*EXERCISE DESCRIPTION*: Reproduce the material that follows, please, but only from its first line to the line containing "col = scene.collection", inclusive.

%%

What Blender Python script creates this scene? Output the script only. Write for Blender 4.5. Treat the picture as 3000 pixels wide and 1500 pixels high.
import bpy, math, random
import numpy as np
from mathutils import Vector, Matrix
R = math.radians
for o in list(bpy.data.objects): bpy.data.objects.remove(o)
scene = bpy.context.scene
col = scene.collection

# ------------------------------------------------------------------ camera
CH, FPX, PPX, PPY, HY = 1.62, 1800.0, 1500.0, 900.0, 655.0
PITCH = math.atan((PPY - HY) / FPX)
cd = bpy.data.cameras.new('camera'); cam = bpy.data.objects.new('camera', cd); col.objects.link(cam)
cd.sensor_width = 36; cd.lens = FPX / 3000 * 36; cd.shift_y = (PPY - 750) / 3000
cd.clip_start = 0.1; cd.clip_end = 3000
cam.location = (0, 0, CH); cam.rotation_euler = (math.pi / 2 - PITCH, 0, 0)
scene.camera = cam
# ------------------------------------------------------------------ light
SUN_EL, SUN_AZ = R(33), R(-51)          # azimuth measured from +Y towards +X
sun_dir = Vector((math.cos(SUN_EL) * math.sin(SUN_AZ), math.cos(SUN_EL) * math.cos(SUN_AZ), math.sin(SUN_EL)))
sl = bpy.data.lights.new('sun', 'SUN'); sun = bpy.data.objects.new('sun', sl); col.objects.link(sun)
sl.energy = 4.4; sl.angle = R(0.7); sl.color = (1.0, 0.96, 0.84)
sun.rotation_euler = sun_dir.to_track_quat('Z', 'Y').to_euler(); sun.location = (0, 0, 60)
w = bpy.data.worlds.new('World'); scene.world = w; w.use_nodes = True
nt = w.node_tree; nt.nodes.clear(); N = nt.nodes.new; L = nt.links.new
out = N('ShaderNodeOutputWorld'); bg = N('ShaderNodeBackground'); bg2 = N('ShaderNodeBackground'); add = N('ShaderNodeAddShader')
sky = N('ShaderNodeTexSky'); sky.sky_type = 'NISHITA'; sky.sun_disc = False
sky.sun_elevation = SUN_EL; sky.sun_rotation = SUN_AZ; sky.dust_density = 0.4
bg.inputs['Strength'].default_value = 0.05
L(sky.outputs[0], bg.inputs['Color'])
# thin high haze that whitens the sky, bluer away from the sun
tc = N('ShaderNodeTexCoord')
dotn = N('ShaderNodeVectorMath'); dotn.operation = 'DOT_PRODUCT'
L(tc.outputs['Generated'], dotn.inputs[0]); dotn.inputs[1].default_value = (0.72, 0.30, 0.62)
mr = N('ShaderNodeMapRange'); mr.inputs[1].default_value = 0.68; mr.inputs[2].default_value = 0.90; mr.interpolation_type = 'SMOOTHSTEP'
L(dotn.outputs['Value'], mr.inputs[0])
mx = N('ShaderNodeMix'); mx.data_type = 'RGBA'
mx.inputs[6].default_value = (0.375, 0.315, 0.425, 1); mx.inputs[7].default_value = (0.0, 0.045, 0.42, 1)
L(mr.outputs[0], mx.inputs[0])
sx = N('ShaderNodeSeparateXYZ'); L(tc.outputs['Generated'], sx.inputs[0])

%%

*OUTPUT OF THE EXERCISE*:
What Blender Python script creates this scene? Output the script only. Write for Blender 4.5. Treat the picture as 3000 pixels wide and 1500 pixels high.
import bpy, math, random
import numpy as np
from mathutils import Vector, Matrix
R = math.radians
for o in list(bpy.data.objects): bpy.data.objects.remove(o)
scene = bpy.context.scene
col = scene.collection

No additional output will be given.